利用者の中には、寝たきりの方もいた。同事業所サービス提供責任者の一人である山田直美さんに同行し、利用者宅に着くと、山田さんは台所で空のペットボトルに白湯をため始めた。
「これで〝おしも〟を洗います」
寝たきりであっても、施設へ行き入浴できる日がある。しかし、それ以外の日は彼女たちが陰部を洗浄するのだ。
山田さんは終始優しく声をかけ、介助を進めていた。乾燥予防の薬を体に塗り、目やにを掃除し、歯を磨いていく。
「あーんして」「ピカピカなったよ」
言葉での返事こそなかったが、安心した表情の利用者が印象的だった。
訪問介護ならではの悩み
追い打ちをかけたマイナス改定
彼女たちの尊い活躍の陰で、訪問介護には業界特有の悩ましさがある。社員には月給が支給されるが、非正規の場合、介護中の時間のみが時給換算される。訪問の予定がびっしりと埋まる日もあれば、利用者の急遽の入院などで空き時間が目立つ日もあり、収入額にはどうしても波が生じ得るのだ。

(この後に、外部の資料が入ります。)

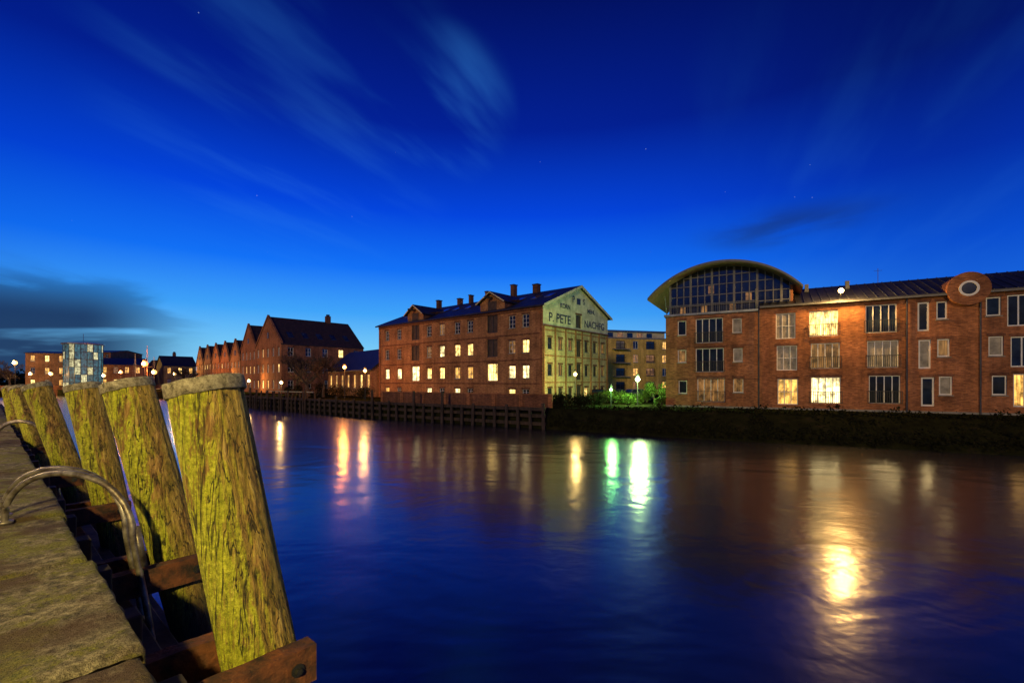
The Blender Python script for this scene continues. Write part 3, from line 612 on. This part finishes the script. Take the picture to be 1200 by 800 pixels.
mb.obj('piles',DWOOD,tq); pl.obj('wales',DWOOD,tq)
b=from_sight('jetty',300,70,356,62); P=Panel(b,0,0,1,0); L=b.L
P.box('deck',DWOOD,0,L,-1.6,0,-2.6,-2.45)
for i in range(8):
    s_=i*L/7; b.part('posts',DWOOD).tube([P.pt(s_,.1,-5),P.pt(s_,.1,-1.4 if i%2 else -2.0)],.13,8); b.part('posts',DWOOD).tube([P.pt(s_,-1.6,-5),P.pt(s_,-1.6,-1.5)],.13,8)
P.box('rail',CREAM,0,L,-1.55,-1.5,-1.55,-1.45); b.finish()

# ================================================================ vegetation
def leafmat(name,c1,c2):
    m,nt,b=newmat(name); o=OBJ(nt); f=NOISE(nt,o,1.5,3,.7); nt.links.new(RAMP(nt,f,[(.3,c2),(.7,c1)]),b.inputs['Base Color']); b.inputs['Roughness'].default_value=.9; b.inputs['Specular IOR Level'].default_value=.1; return m
LEAFD=leafmat('dark_ivy_leaves',(.018,.018,.007),(.004,.005,.002)); LEAFG=leafmat('green_leaves',(.10,.16,.03),(.03,.06,.012))
def leaf(mb,c,s):
    a=Vector((random.gauss(0,1),random.gauss(0,1),random.gauss(0,1))).normalized(); t=a.orthogonal().normalized(); t=(t+a.cross(t)*random.uniform(-2,2)).normalized(); bi=a.cross(t)
    mb.quad(c-t*s,c+bi*s*.5,c+t*s,c-bi*s*.5)
random.seed(4); mb=MB()
for (p0,w0),(p1,w1) in zip(list(zip(bank,wid))[1:5],list(zip(bank,wid))[2:6]):
    p0=Vector(p0);p1=Vector(p1); L=(p1-p0).length; nlf=int(min(L,40)*320); o_=Vector((.58,.81))
    for i in range(nlf):
        t=random.random(); r_=random.random()**.8; w=w0+(w1-w0)*t; p=p0+(p1-p0)*t+o_*(w*(r_*1.25)); cl=noise.noise(Vector((p.x*.8,p.y*.8,3)))
        z=-4.1+min(r_,1)*1.7+ (.25+.7*max(0,cl))*random.random()
        if r_>.8: z=-2.45+random.random()*(.3+.8*max(0,cl+.1))
        leaf(mb,Vector((p.x,p.y,z)),random.uniform(.06,.16))
mb.obj('bank_vegetation',LEAFD)
def bush(x,y,zb,r,h,mat,n=2500,seed=1,name='bush'):
    random.seed(seed); e=empty(name,(x,y,zb)); st=MB(); lf=MB(); cl=[]
    for i in range(9):
        a=random.uniform(0,6.28); rr=r*random.uniform(.2,.75); c=Vector((rr*math.cos(a),rr*math.sin(a),h*random.uniform(.35,.8))); cl.append((c,r*random.uniform(.28,.5)))
        st.tube([(0,0,0),tuple(c*.5+Vector((0,0,.1))),tuple(c)],[.05,.03,.012],5)
    for i in range(n):
        c,rr=random.choice(cl); v=Vector((random.gauss(0,1),random.gauss(0,1),random.gauss(0,1))).normalized()*rr*random.uniform(.5,1.1); p=c+v; p.z=max(p.z,.02); leaf(lf,p,random.uniform(.05,.12))
    st.obj('stems',DWOOD,e); lf.obj('leaves',mat,e)
def PX(u,Y,z=LAND): return ((u-HU)/F*Y,Y,z)
bx=[(768,49,1.3,2.4,LEAFG),(758,52,1.2,1.4,LEAFG),(722,50,1.4,1.4,LEAFG),(702,47,1.4,1.0,LEAFD),(680,44,1.4,.9,LEAFD),(658,43,1.3,1.0,LEAFD),(733,48,1.2,1.0,LEAFG),(745,50,1.2,.9,LEAFG),(712,52,1.2,1.5,LEAFG),(775,44,.8,1.0,LEAFG)]
for i,(u,Y,r,h,mt) in enumerate(bx): x,y,z=PX(u,Y); bush(x,y,z,r,h,mt,2200,i)
for i,(u,Y,r,h) in enumerate([(372,76,2.2,1.9),(395,66,2.0,1.6),(425,62,1.8,1.4),(345,84,2.0,1.6)]): x,y,z=PX(u,Y); bush(x,y,z,r,h,LEAFD,1800,20+i)
def bare_tree(x,y,zb,h,seed,r0=.2):
    random.seed(seed); e=empty('bare_tree',(x,y,zb)); mb=MB()
    def br(p,d,l,r,k):
        pts=[p]; q=p
        for i in range(3):
            d=(d+Vector((random.gauss(0,.12),random.gauss(0,.12),random.gauss(.02,.08)))).normalized(); q=q+d*l/3; pts.append(q)
        mb.tube([tuple(t) for t in pts],[r,r*.85,r*.7,r*.5],5 if k<5 else 7,False)
        if k==0: return
        for i in range(random.choice([3,3,4]) if k>1 else 2):
            nd_=(d+Vector((random.gauss(0,.5),random.gauss(0,.5),random.gauss(.1,.3)))).normalized(); br(random.choice(pts[2:]),nd_,l*random.uniform(.6,.82),max(r*.62,.03),k-1)
    br(Vector((0,0,0)),Vector((0,0,1)),h*.3,r0,6); mb.obj('trunk_and_branches',BARK,e)
for i,(u,Y,h,r0) in enumerate([(362,72,9.5,.3),(379,70,7,.22),(348,84,9,.24),(215,130,8,.3),(12,120,9,.3),(-20,110,9,.3),(690,62,3.5,.1)]): x,y,z=PX(u,Y); bare_tree(x,y,z,h,40+i,r0)
random.seed(8); mb=MB()
for i in range(9000):
    u=random.choice([random.uniform(-150,40),random.uniform(150,235),random.uniform(-150,900)]); Y=random.uniform(215,240); x=(u-HU)/F*Y
    top=6+4*noise.noise(Vector((x*.05,0,1)))+3*noise.noise(Vector((x*.2,0,4))); leaf(mb,Vector((x,Y,LAND+max(0,random.random()**.6*top))),random.uniform(.5,1.1))
mb.obj('distant_treeline',LEAFD)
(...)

渡辺さんによれば、このことを理由に介護施設へ移った人も一定数いたという。もちろん、事務的な仕事が性に合わない、自分の時間を持てる方が良い、などの理由から自ら非正規として働くことを選ぶ人もいるが、以前と比べ、事業所の所属人数はほぼ半減したとのことだった。
「本当にこの世の中からヘルパーがいなくなってもいいんですかと、私は世に問いたい」
そう強調するのは同社社長の松本教資さんだ。人手不足が深刻化する中、訪問介護・定期巡回・夜間対応訪問介護の報酬は、今年の改定で「マイナス」となった。この追い打ちにより、同社も含め小規模の事業所の多くが深刻な経営状況に苦しんでいる。
「利用者の笑顔。『ありがとう』の一言。そういうことを生きがいにして働いてくれている人がたくさんいます。介護の仕事の本質は、人と人とが接することにこそあります」(同)
松本さんは「国の予算には限りがあり、厚生労働省の苦悩は理解できます」としつつも、「現在の介護報酬の仕組みは、働く人たちの思いにこたえられているのでしょうか?」と率直に疑問を投げかける。このままでいいはずがないことは、誰の目にも明らかだ。
今年の2月に100歳を迎えたという利用者は、小誌記者にこう言った。
「人間ってやっぱり、喋りたいときあるやん? 本当に、ありがたいんやわ」
人だからこそできる仕事。心があるからこそ伝わるサービス。頼り、頼られる関係性が確かにそこにあった。